## TASK DESCRIPTION
Return every line below in which "follow" appears.

## Scene modeling code data

++++++++++

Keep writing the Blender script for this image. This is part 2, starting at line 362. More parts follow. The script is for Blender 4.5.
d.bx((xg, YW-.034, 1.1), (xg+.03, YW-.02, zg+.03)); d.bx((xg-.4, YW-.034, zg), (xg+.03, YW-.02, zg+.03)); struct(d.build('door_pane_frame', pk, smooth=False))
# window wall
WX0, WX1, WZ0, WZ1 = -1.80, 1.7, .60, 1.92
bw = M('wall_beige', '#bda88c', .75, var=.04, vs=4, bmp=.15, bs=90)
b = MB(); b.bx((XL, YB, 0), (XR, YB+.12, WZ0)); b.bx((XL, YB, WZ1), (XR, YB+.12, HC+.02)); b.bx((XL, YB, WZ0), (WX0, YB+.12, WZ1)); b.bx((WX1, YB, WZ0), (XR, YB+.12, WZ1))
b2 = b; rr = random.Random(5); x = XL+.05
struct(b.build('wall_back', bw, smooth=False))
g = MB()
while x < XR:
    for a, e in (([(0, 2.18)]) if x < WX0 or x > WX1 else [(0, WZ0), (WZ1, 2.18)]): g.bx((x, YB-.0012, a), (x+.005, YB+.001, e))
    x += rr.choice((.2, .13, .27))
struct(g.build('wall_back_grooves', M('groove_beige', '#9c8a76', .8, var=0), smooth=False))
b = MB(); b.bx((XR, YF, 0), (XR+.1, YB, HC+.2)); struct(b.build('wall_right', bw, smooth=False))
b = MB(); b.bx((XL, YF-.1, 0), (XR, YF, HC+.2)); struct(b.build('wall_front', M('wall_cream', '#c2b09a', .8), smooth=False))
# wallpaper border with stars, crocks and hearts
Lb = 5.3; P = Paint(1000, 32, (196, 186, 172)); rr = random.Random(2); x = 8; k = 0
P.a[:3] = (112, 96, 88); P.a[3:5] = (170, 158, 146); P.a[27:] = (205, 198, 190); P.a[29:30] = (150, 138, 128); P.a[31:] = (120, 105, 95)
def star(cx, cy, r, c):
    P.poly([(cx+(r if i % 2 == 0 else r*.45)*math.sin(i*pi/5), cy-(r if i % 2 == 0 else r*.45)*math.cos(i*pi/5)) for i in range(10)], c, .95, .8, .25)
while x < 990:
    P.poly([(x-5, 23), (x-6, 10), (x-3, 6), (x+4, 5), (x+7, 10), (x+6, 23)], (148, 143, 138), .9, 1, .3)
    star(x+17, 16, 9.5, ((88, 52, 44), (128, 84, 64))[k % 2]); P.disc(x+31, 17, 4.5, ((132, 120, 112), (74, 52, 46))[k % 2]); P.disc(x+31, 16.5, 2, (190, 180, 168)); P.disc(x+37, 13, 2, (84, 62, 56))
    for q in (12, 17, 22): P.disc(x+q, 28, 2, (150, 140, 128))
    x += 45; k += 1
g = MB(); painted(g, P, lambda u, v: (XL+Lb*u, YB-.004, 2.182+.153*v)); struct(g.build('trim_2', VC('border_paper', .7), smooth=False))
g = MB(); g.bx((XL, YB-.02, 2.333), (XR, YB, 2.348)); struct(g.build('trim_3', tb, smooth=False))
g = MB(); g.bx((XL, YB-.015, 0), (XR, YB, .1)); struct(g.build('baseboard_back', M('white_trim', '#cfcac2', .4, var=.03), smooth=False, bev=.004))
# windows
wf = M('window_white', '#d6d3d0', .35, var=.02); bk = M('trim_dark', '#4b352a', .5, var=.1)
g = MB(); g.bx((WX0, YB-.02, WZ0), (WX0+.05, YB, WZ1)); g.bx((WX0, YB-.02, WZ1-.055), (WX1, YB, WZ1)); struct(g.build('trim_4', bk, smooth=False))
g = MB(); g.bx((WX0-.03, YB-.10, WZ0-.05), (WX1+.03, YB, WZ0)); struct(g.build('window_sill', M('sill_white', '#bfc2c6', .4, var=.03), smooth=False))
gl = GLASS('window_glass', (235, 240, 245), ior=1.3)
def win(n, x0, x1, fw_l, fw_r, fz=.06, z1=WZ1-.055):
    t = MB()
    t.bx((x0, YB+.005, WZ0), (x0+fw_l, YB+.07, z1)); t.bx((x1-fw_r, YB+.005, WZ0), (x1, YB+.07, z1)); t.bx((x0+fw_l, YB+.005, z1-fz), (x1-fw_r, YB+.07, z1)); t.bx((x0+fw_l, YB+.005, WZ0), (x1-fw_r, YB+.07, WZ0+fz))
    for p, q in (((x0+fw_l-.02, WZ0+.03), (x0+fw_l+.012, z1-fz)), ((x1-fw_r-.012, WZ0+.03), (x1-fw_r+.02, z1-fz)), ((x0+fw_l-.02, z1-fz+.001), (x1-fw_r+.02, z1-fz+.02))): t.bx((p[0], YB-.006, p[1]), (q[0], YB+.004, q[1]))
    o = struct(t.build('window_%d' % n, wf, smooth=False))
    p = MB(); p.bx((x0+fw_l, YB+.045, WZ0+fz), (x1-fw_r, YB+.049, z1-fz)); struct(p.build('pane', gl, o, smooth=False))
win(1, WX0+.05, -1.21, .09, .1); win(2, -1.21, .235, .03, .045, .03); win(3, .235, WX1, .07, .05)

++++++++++

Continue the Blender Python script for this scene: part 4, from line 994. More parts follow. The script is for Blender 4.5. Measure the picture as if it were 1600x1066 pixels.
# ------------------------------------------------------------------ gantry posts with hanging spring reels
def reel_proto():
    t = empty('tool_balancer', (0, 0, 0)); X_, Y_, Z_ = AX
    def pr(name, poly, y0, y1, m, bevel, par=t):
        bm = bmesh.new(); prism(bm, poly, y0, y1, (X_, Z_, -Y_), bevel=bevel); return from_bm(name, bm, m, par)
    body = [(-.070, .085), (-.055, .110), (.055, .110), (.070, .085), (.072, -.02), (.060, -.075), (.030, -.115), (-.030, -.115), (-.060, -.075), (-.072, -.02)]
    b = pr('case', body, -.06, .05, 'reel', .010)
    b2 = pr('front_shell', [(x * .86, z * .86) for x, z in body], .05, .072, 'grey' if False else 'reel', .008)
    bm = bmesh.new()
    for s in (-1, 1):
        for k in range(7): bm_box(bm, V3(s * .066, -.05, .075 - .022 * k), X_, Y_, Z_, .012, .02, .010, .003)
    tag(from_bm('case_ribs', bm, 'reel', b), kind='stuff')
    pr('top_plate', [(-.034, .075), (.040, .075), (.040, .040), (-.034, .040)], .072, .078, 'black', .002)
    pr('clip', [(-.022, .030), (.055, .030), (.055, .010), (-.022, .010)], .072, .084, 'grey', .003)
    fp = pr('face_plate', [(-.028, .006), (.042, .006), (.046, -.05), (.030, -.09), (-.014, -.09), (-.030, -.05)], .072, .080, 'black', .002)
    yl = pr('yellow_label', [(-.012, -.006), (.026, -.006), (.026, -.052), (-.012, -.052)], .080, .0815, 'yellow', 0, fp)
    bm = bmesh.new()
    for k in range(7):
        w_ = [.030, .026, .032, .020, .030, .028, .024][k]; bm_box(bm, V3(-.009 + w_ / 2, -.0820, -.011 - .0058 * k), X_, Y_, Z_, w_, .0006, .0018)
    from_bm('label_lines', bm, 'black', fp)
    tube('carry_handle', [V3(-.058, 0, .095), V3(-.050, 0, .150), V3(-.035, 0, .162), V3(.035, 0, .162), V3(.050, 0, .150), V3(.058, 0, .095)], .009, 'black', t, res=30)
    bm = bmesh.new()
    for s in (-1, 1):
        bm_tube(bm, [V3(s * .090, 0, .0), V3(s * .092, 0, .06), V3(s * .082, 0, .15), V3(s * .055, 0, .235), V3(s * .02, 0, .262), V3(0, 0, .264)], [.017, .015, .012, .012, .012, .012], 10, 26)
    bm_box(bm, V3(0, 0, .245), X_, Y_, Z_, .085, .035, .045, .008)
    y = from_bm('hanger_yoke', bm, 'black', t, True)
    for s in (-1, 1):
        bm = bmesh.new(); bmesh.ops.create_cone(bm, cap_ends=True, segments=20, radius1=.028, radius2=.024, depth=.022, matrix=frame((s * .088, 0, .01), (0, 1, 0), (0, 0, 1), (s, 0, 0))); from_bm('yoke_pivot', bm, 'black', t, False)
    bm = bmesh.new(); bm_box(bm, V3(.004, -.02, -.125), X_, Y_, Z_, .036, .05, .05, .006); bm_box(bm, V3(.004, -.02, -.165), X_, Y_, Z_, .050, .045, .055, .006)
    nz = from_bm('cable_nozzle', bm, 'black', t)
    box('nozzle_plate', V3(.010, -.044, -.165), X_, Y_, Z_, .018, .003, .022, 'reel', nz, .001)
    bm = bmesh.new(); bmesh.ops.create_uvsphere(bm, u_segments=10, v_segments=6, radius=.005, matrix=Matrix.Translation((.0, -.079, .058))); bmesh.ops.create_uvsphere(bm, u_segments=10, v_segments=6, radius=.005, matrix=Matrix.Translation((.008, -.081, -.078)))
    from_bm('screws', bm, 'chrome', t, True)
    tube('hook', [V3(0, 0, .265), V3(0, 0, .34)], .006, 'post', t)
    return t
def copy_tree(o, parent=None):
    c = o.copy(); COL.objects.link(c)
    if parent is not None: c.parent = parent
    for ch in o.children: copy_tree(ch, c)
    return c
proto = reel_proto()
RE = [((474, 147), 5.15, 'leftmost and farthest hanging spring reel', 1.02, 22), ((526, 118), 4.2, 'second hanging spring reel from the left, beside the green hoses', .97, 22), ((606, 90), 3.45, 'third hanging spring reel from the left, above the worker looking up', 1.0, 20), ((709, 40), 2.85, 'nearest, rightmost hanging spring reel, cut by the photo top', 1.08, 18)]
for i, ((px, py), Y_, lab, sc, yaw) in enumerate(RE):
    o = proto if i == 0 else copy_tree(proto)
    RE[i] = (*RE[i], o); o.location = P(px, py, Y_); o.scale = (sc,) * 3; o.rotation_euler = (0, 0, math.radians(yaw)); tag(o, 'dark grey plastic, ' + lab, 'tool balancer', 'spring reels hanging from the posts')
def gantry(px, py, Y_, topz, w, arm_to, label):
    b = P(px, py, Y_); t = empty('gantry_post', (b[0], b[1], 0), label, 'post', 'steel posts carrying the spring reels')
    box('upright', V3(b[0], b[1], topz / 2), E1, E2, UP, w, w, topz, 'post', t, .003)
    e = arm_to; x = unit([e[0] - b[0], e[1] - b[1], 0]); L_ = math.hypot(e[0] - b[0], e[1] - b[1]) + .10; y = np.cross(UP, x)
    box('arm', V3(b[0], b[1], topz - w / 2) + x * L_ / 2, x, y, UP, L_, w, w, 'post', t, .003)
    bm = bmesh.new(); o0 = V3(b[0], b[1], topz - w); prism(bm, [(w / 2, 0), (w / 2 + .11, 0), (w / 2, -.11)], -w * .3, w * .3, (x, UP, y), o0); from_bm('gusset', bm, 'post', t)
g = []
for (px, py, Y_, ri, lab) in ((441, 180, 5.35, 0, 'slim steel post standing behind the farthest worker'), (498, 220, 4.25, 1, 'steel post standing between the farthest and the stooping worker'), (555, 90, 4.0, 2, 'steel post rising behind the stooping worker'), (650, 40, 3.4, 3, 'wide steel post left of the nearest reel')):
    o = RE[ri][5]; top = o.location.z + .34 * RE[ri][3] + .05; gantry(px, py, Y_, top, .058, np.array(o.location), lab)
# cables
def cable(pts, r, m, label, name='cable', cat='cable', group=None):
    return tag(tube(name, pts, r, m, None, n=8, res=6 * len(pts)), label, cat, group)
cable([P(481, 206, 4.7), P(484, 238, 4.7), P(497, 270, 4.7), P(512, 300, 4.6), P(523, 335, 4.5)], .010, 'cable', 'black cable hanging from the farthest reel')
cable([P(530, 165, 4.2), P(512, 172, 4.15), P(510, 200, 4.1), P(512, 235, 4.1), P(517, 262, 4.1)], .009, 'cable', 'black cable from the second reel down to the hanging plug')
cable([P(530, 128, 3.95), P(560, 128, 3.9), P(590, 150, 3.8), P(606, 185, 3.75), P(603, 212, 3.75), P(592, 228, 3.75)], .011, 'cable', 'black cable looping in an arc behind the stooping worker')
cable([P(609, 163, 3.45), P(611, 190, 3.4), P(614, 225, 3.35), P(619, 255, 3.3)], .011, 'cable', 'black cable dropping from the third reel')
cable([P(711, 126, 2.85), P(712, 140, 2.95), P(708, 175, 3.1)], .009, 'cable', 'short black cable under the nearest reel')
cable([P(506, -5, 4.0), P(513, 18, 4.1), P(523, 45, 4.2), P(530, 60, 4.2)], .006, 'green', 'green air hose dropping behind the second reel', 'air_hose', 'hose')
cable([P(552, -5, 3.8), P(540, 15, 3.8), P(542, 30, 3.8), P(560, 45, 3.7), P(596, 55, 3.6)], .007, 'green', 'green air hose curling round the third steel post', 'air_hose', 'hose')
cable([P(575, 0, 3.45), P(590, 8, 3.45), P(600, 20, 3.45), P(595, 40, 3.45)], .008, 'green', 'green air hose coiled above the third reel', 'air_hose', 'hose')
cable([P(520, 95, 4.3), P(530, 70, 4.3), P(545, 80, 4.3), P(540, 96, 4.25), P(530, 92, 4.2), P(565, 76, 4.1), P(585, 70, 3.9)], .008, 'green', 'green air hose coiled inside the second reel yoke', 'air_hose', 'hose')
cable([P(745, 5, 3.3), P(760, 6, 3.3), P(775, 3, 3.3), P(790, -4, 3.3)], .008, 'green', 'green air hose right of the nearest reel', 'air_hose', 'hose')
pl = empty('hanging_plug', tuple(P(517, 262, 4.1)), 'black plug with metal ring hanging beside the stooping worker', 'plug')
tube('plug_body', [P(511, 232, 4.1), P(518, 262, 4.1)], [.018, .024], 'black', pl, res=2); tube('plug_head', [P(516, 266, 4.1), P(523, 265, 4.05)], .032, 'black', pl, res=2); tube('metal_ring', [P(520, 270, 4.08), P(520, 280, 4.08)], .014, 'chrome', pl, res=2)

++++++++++

## RIGHT ANSWER
Keep writing the Blender script for this image. This is part 2, starting at line 362. More parts follow. The script is for Blender 4.5.
Continue the Blender Python script for this scene: part 4, from line 994. More parts follow. The script is for Blender 4.5. Measure the picture as if it were 1600x1066 pixels.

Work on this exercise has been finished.